Por esta razón, debemos vivir santamente y hacer que nuestra práctica sea cada vez más acorde con nuestra posición espiritual en Cristo. La verdadera santidad no consiste meramente en creer y sentir la sana doctrina, sino en poner en práctica esa sana doctrina que hemos creído por fe. Sabemos que la salvación no es por obras, sino que es únicamente por gracia por medio de la fe (Efesios 2:8), pero las obras son la prueba visible de la realidad invisible de nuestra salvación y esas obras son la consecuencia de la santificación progresiva de nuestras vidas. Esta santificación es llamada progresiva porque con el tiempo se desarrolla y crece.
En el momento de recibir a Cristo como Señor y Salvador de nuestras vidas, en ese preciso instante, no entendemos perfectamente lo que Cristo es en su totalidad y lo que Él requiere de nosotros. Por eso hablamos de un proceso progresivo de crecimiento, de madurez, conforme profundizamos en nuestra relación con nuestro Señor. Y el instrumento que utiliza el Espíritu Santo para llevar a cabo esta obra es la Palabra de Dios. Así que, la santificación progresiva es un continuo velar, orar y hacer, a la luz de lo que Dios nos ha revelado en su Palabra. Dice 2 Corintios 7:1: “Por tanto, amados, teniendo estas promesas, limpiémonos de toda inmundicia de la carne y del espíritu, perfeccionando la santidad en el temor de Dios”. Tenemos que perfeccionar la santidad en el temor de Dios, esto es, conociéndole y obedeciendo a Su Palabra. Tenemos que desear como niños recién nacidos la leche pura de la Palabra para que por ella crezcamos para salvación (1 Pedro 2:2).
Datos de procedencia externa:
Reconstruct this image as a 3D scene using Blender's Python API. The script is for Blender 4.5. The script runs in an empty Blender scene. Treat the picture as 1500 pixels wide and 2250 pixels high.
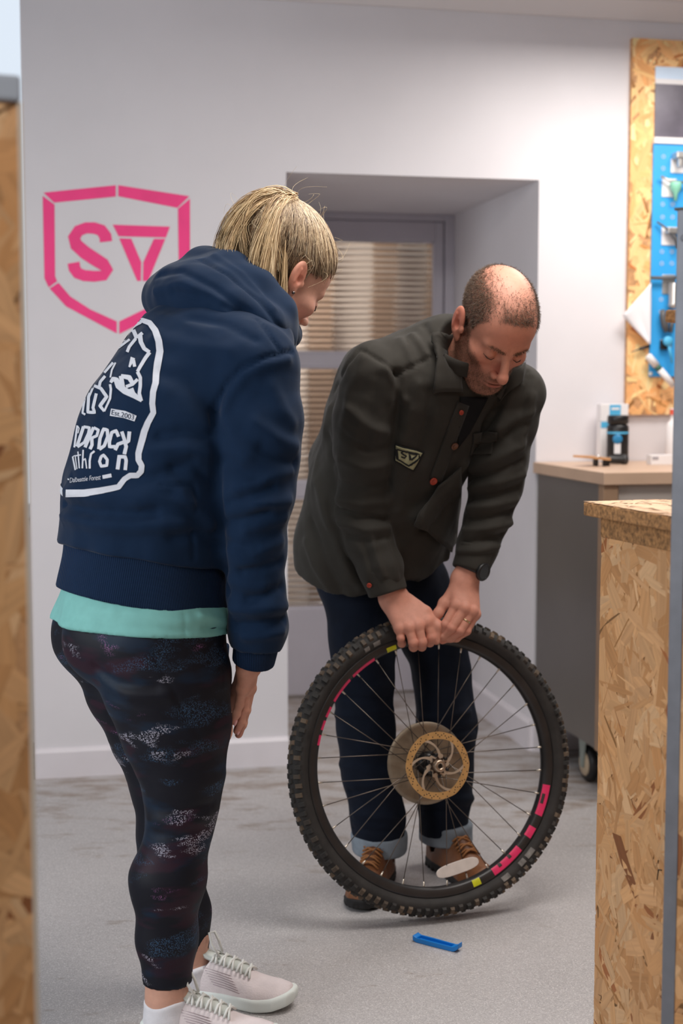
import bpy, bmesh, math, random
import numpy as np
from mathutils import Vector, Matrix
from mathutils.bvhtree import BVHTree

scene = bpy.context.scene
C = scene.collection
# ------------------------------------------------------------------ camera
CAM_H, PITCH, FPX = 1.32, math.radians(5.0), 3125.0
cam_d = bpy.data.cameras.new('camera'); cam = bpy.data.objects.new('camera', cam_d); C.objects.link(cam)
cam.location = (0, 0, CAM_H); cam.rotation_euler = (math.pi/2 - PITCH, 0, 0)
cam_d.sensor_fit = 'HORIZONTAL'; cam_d.sensor_width = 24.0; cam_d.lens = FPX/1500*24.0
cam_d.dof.use_dof = True; cam_d.dof.focus_distance = 3.05; cam_d.dof.aperture_fstop = 2.8
cam_d.clip_start = 0.05
scene.camera = cam
# ------------------------------------------------------------------ world, lights, exposure
scene.view_settings.view_transform = 'Standard'; scene.view_settings.look = 'None'
scene.view_settings.gamma = 1.0; scene.view_settings.exposure = -0.22
scene.view_settings.use_curve_mapping = False
world = bpy.data.worlds.new('world'); scene.world = world; world.use_nodes = True
bg = world.node_tree.nodes['Background']
bg.inputs[0].default_value = (0.90, 0.93, 1.0, 1); bg.inputs[1].default_value = 0.115

def area_light(name, loc, target, size, size_y, power, col):
    d = bpy.data.lights.new(name, 'AREA'); d.shape = 'RECTANGLE'; d.size = size; d.size_y = size_y
    d.energy = power; d.color = col
    o = bpy.data.objects.new(name, d); C.objects.link(o); o.location = loc
    o.rotation_euler = (Vector(target) - Vector(loc)).to_track_quat('-Z', 'Y').to_euler()
    return o
# ceiling panel over the workbench (warm), ceiling panel over the aisle, daylight shop window on the left
area_light('bench_ceiling_lamp', (1.22, 4.42, 2.50), (1.22, 4.50, 0), 0.8, 0.5, 27, (1.0, 0.95, 0.90))
area_light('aisle_ceiling_lamp', (0.55, 2.95, 2.52), (0.55, 3.00, 0), 1.2, 0.6, 36, (1.0, 0.96, 0.92))
area_light('front_fill_light', (-0.2, 0.5, 2.52), (-0.2, 0.6, 0), 1.2, 0.6, 24, (1.0, 0.96, 0.92))  # added fill light behind the camera, brightens boards and floor from the front
area_light('shop_window_light', (-2.6, 1.3, 1.75), (0.3, 3.6, 1.0), 1.6, 1.5, 70, (0.90, 0.95, 1.0))

# ------------------------------------------------------------------ pixel geometry (1500 x 2250 frame)
CP, SP = math.cos(PITCH), math.sin(PITCH)
def ray(px, py):
    x = (px-750)/FPX; d = (py-1125)/FPX
    return np.array([x, CP - d*SP, -d*CP - SP])
def at(px, py, y):                 # point of the ray at world depth y
    r = ray(px, py); r = r*(y/r[1]); return np.array([r[0], r[1], r[2]+CAM_H])
def ath(px, py, h):                # point of the ray at world height h
    r = ray(px, py); r = r*((h-CAM_H)/r[2]); return np.array([r[0], r[1], h])
def unit(v):
    v = np.asarray(v, float); return v/np.linalg.norm(v)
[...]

La progresión en santidad requiere un esfuerzo continuo por nuestra parte, en dependencia del poder del Espíritu, para cumplir la voluntad de Dios y vivir según sus preceptos. Solo en el poder y bajo la guía del Espíritu Santo seremos capaces de vivir una vida santa como Dios quiere, pero hemos de ser conscientes de que esta vida santa no es algo místico donde te “dejas llevar” por el Espíritu, sino que es una responsabilidad que tenemos cada creyente. Dios nos ha dado gracia, nos ha dado un nuevo corazón y nos ha dado una nueva naturaleza, así que no tenemos excusas para no vivir una vida piadosa. Somos santos y por lo tanto hemos de vivir santamente. Si deseamos progresar en santidad debemos proceder tal y como empezamos nuestra vida cristiana: acudiendo a Cristo, ya que Él es la raíz y Él es la fuente de toda santidad. Al igual que Cristo es el centro de la Biblia y es el centro de la Iglesia, Cristo tiene que ser el centro de nuestra vida. Necesitamos vivir a Cristo porque Él es el evangelio, Él es el único camino a la salvación y Él es nuestro único modelo para la santificación.
Cuanto más nos acercamos a Cristo y contemplamos Su perfección y Su santidad, más conscientes somos de nuestras propias imperfecciones, y esto aumenta nuestra necesidad de aferrarnos a Él y convertir Su vida en nuestro único patrón y ejemplo de vida, y esto hace que midamos todo con el rasero de Su Palabra.
Vivamos vidas santas, aferrándonos a la santidad que ya tenemos en Cristo y buscando activamente progresar y madurar en nuestra vida de santidad presente.